Directions for this task
Omit pictures and quote the listing below line by line, from its start through the line that holds "random.seed(7)".
-- Material start --
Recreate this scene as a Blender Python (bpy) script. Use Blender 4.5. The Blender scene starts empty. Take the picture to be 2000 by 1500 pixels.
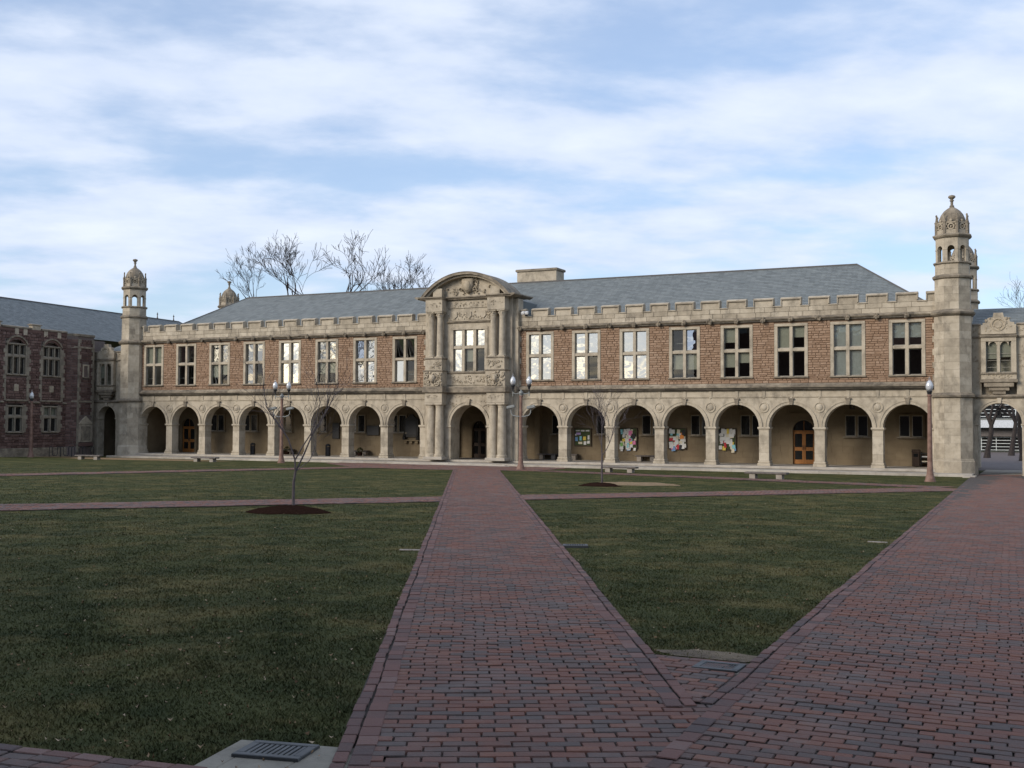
import bpy, math, random
import numpy as np
from mathutils import Matrix, Vector
R = math.radians
sc = bpy.context.scene
col = sc.collection
random.seed(7)

# ------------------------------------------------------------------ camera
YAW, PITCH, ROLL, H = .4488, .0356, -.0049, 1.8
cd = bpy.data.cameras.new('camera'); cam = bpy.data.objects.new('camera', cd); col.objects.link(cam)
cd.sensor_width = 36; cd.lens = 36 * 2200 / 2000; cd.clip_end = 3000
cam.matrix_world = Matrix.Translation((0, 0, H)) @ Matrix.Rotation(YAW, 4, 'Z') @ Matrix.Rotation(R(90) + PITCH, 4, 'X') @ Matrix.Rotation(-ROLL, 4, 'Z')
sc.camera = cam

# ------------------------------------------------------------------ world, sun, exposure
SUN_AZ, SUN_EL = R(212), R(25)
w = bpy.data.worlds.new('World'); sc.world = w; w.use_nodes = True
nt = w.node_tree; N = nt.nodes; Lk = nt.links; N.clear()
def nd(t, **k):
    n = N.new(t)
    for a, b in k.items(): setattr(n, a, b)
    return n
def mth(op, a, b=None, c=None):
    n = nd('ShaderNodeMath', operation=op)
    for i, v in enumerate((a, b, c)):
        if v is None: continue
        if isinstance(v, (int, float)): n.inputs[i].default_value = v
        else: Lk.new(v, n.inputs[i])
    return n.outputs[0]
out = nd('ShaderNodeOutputWorld'); bg = nd('ShaderNodeBackground'); bgc = nd('ShaderNodeBackground'); mixs = nd('ShaderNodeMixShader')
sky = nd('ShaderNodeTexSky', sky_type='NISHITA'); sky.sun_disc = False
sky.sun_elevation = SUN_EL; sky.sun_rotation = SUN_AZ; sky.altitude = 100; sky.air_density = 1.0; sky.dust_density = 1.2; sky.ozone_density = 3.5
bg.inputs[1].default_value = .10
Lk.new(sky.outputs[0], bg.inputs[0])
tc = nd('ShaderNodeTexCoord'); sep = nd('ShaderNodeSeparateXYZ'); Lk.new(tc.outputs['Generated'], sep.inputs[0])
zz = mth('ADD', mth('MAXIMUM', sep.outputs[2], 0), .16)
cmb = nd('ShaderNodeCombineXYZ'); Lk.new(mth('DIVIDE', sep.outputs[0], zz), cmb.inputs[0]); Lk.new(mth('DIVIDE', sep.outputs[1], zz), cmb.inputs[1])
mr = nd('ShaderNodeMapping'); mr.inputs['Rotation'].default_value = (0, 0, -YAW - .12); Lk.new(cmb.outputs[0], mr.inputs[0])
mp = nd('ShaderNodeMapping'); mp.inputs['Scale'].default_value = (.85, 1.1, 1); mp.inputs['Location'].default_value = (4.3, 2.1, 0)
Lk.new(mr.outputs[0], mp.inputs[0])
n1 = nd('ShaderNodeTexNoise'); n1.inputs['Scale'].default_value = 1.75; n1.inputs['Detail'].default_value = 9; n1.inputs['Roughness'].default_value = .5; n1.inputs['Distortion'].default_value = .15
n2 = nd('ShaderNodeTexNoise'); n2.inputs['Scale'].default_value = 4.2; n2.inputs['Detail'].default_value = 7; n2.inputs['Roughness'].default_value = .55
Lk.new(mp.outputs[0], n1.inputs[0]); Lk.new(mp.outputs[0], n2.inputs[0])
s_ = mth('ADD', mth('MULTIPLY', n1.outputs[0], .78), mth('MULTIPLY', n2.outputs[0], .22))
rp = nd('ShaderNodeValToRGB'); rp.color_ramp.elements[0].position = .40; rp.color_ramp.elements[0].color = (.42,) * 3 + (1,); rp.color_ramp.elements[1].position = .55; rp.color_ramp.elements[1].color = (.93,) * 3 + (1,)
rp.color_ramp.interpolation = 'EASE'
Lk.new(s_, rp.inputs[0]); Lk.new(rp.outputs[0], mixs.inputs[0])
rc = nd('ShaderNodeValToRGB'); rc.color_ramp.elements[0].position = .40; rc.color_ramp.elements[0].color = (.54, .635, .82, 1); rc.color_ramp.elements[1].position = .66; rc.color_ramp.elements[1].color = (.76, .82, .93, 1)
Lk.new(mth('ADD', mth('MULTIPLY', n2.outputs[0], .45), mth('MULTIPLY', n1.outputs[0], .55)), rc.inputs[0]); Lk.new(rc.outputs[0], bgc.inputs[0]); bgc.inputs[1].default_value = .6
Lk.new(bg.outputs[0], mixs.inputs[1]); Lk.new(bgc.outputs[0], mixs.inputs[2]); Lk.new(mixs.outputs[0], out.inputs[0])
sd = bpy.data.lights.new('sun', 'SUN'); sun = bpy.data.objects.new('sun', sd); col.objects.link(sun)
sd.energy = 1.5; sd.angle = R(24); sd.color = (1, .9, .77)
sv = Vector((math.sin(SUN_AZ) * math.cos(SUN_EL), math.cos(SUN_AZ) * math.cos(SUN_EL), math.sin(SUN_EL)))
sun.rotation_euler = sv.to_track_quat('Z', 'Y').to_euler(); sun.location = (0, -20, 40)
vs = sc.view_settings; vs.view_transform = 'Standard'; vs.look = 'None'; vs.exposure = .98; vs.gamma = 1; vs.use_curve_mapping = False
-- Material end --
Output below
Recreate this scene as a Blender Python (bpy) script. Use Blender 4.5. The Blender scene starts empty. Take the picture to be 2000 by 1500 pixels.
import bpy, math, random
import numpy as np
from mathutils import Matrix, Vector
R = math.radians
sc = bpy.context.scene
col = sc.collection
random.seed(7)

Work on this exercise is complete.